╭─ AVAILABLE DATA

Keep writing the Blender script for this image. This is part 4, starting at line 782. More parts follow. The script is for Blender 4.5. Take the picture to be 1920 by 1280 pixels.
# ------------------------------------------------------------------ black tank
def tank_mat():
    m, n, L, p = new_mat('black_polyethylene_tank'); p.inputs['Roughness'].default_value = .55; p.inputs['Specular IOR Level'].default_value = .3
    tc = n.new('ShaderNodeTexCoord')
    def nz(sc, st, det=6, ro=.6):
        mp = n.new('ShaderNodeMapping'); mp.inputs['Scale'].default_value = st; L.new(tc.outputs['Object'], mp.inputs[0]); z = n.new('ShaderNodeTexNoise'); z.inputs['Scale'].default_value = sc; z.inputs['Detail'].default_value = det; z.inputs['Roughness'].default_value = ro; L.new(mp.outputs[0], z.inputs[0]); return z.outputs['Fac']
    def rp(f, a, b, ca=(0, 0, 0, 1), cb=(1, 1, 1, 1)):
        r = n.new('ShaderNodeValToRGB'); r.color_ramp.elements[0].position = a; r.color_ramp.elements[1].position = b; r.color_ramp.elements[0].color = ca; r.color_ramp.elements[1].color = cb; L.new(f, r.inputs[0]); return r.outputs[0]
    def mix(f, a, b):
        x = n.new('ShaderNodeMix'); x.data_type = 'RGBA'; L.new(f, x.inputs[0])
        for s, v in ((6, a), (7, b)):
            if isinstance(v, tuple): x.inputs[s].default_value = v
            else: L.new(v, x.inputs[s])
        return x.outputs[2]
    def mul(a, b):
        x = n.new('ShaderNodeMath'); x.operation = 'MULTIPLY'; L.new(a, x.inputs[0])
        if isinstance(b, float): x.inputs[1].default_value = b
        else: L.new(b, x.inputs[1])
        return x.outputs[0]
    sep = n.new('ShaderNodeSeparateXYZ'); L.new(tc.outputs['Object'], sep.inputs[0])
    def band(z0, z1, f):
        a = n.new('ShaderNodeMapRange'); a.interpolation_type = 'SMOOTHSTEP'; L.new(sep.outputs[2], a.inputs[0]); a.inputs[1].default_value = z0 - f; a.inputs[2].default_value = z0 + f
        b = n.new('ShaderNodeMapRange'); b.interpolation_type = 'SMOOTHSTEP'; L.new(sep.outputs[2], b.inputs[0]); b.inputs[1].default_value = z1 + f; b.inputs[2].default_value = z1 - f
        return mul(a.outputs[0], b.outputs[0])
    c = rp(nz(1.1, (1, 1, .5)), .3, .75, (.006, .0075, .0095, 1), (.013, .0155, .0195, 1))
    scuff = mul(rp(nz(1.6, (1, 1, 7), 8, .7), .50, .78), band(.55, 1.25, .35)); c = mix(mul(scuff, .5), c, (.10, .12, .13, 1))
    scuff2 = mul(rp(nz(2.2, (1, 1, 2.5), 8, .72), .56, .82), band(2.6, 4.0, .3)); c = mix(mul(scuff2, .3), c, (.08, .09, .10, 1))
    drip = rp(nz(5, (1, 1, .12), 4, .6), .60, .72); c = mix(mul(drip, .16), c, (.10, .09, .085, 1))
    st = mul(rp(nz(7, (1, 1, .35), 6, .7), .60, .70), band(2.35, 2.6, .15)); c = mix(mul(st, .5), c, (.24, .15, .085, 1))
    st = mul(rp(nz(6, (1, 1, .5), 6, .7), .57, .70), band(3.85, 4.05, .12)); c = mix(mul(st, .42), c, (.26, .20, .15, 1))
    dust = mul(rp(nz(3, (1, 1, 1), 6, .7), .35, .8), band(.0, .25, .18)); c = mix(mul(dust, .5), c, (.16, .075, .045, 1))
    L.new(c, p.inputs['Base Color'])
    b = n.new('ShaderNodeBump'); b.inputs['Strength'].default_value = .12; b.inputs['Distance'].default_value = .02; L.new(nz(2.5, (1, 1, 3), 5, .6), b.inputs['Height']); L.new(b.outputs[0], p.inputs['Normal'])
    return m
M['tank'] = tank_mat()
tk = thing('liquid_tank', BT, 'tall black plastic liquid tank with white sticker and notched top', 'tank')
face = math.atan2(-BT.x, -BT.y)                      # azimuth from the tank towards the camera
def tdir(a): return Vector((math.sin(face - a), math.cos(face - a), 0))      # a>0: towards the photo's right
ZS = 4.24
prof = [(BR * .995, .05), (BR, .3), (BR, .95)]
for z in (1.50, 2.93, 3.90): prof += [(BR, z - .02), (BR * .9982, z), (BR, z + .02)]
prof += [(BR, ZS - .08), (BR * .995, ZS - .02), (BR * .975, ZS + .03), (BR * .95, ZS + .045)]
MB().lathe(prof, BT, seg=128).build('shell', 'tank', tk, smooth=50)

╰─

### WHAT IS ASKED
Please reproduce every line of the material word for word.

### RESPONSE TO THE EXERCISE
Keep writing the Blender script for this image. This is part 4, starting at line 782. More parts follow. The script is for Blender 4.5. Take the picture to be 1920 by 1280 pixels.
# ------------------------------------------------------------------ black tank
def tank_mat():
    m, n, L, p = new_mat('black_polyethylene_tank'); p.inputs['Roughness'].default_value = .55; p.inputs['Specular IOR Level'].default_value = .3
    tc = n.new('ShaderNodeTexCoord')
    def nz(sc, st, det=6, ro=.6):
        mp = n.new('ShaderNodeMapping'); mp.inputs['Scale'].default_value = st; L.new(tc.outputs['Object'], mp.inputs[0]); z = n.new('ShaderNodeTexNoise'); z.inputs['Scale'].default_value = sc; z.inputs['Detail'].default_value = det; z.inputs['Roughness'].default_value = ro; L.new(mp.outputs[0], z.inputs[0]); return z.outputs['Fac']
    def rp(f, a, b, ca=(0, 0, 0, 1), cb=(1, 1, 1, 1)):
        r = n.new('ShaderNodeValToRGB'); r.color_ramp.elements[0].position = a; r.color_ramp.elements[1].position = b; r.color_ramp.elements[0].color = ca; r.color_ramp.elements[1].color = cb; L.new(f, r.inputs[0]); return r.outputs[0]
    def mix(f, a, b):
        x = n.new('ShaderNodeMix'); x.data_type = 'RGBA'; L.new(f, x.inputs[0])
        for s, v in ((6, a), (7, b)):
            if isinstance(v, tuple): x.inputs[s].default_value = v
            else: L.new(v, x.inputs[s])
        return x.outputs[2]
    def mul(a, b):
        x = n.new('ShaderNodeMath'); x.operation = 'MULTIPLY'; L.new(a, x.inputs[0])
        if isinstance(b, float): x.inputs[1].default_value = b
        else: L.new(b, x.inputs[1])
        return x.outputs[0]
    sep = n.new('ShaderNodeSeparateXYZ'); L.new(tc.outputs['Object'], sep.inputs[0])
    def band(z0, z1, f):
        a = n.new('ShaderNodeMapRange'); a.interpolation_type = 'SMOOTHSTEP'; L.new(sep.outputs[2], a.inputs[0]); a.inputs[1].default_value = z0 - f; a.inputs[2].default_value = z0 + f
        b = n.new('ShaderNodeMapRange'); b.interpolation_type = 'SMOOTHSTEP'; L.new(sep.outputs[2], b.inputs[0]); b.inputs[1].default_value = z1 + f; b.inputs[2].default_value = z1 - f
        return mul(a.outputs[0], b.outputs[0])
    c = rp(nz(1.1, (1, 1, .5)), .3, .75, (.006, .0075, .0095, 1), (.013, .0155, .0195, 1))
    scuff = mul(rp(nz(1.6, (1, 1, 7), 8, .7), .50, .78), band(.55, 1.25, .35)); c = mix(mul(scuff, .5), c, (.10, .12, .13, 1))
    scuff2 = mul(rp(nz(2.2, (1, 1, 2.5), 8, .72), .56, .82), band(2.6, 4.0, .3)); c = mix(mul(scuff2, .3), c, (.08, .09, .10, 1))
    drip = rp(nz(5, (1, 1, .12), 4, .6), .60, .72); c = mix(mul(drip, .16), c, (.10, .09, .085, 1))
    st = mul(rp(nz(7, (1, 1, .35), 6, .7), .60, .70), band(2.35, 2.6, .15)); c = mix(mul(st, .5), c, (.24, .15, .085, 1))
    st = mul(rp(nz(6, (1, 1, .5), 6, .7), .57, .70), band(3.85, 4.05, .12)); c = mix(mul(st, .42), c, (.26, .20, .15, 1))
    dust = mul(rp(nz(3, (1, 1, 1), 6, .7), .35, .8), band(.0, .25, .18)); c = mix(mul(dust, .5), c, (.16, .075, .045, 1))
    L.new(c, p.inputs['Base Color'])
    b = n.new('ShaderNodeBump'); b.inputs['Strength'].default_value = .12; b.inputs['Distance'].default_value = .02; L.new(nz(2.5, (1, 1, 3), 5, .6), b.inputs['Height']); L.new(b.outputs[0], p.inputs['Normal'])
    return m
M['tank'] = tank_mat()
tk = thing('liquid_tank', BT, 'tall black plastic liquid tank with white sticker and notched top', 'tank')
face = math.atan2(-BT.x, -BT.y)                      # azimuth from the tank towards the camera
def tdir(a): return Vector((math.sin(face - a), math.cos(face - a), 0))      # a>0: towards the photo's right
ZS = 4.24
prof = [(BR * .995, .05), (BR, .3), (BR, .95)]
for z in (1.50, 2.93, 3.90): prof += [(BR, z - .02), (BR * .9982, z), (BR, z + .02)]
prof += [(BR, ZS - .08), (BR * .995, ZS - .02), (BR * .975, ZS + .03), (BR * .95, ZS + .045)]
MB().lathe(prof, BT, seg=128).build('shell', 'tank', tk, smooth=50)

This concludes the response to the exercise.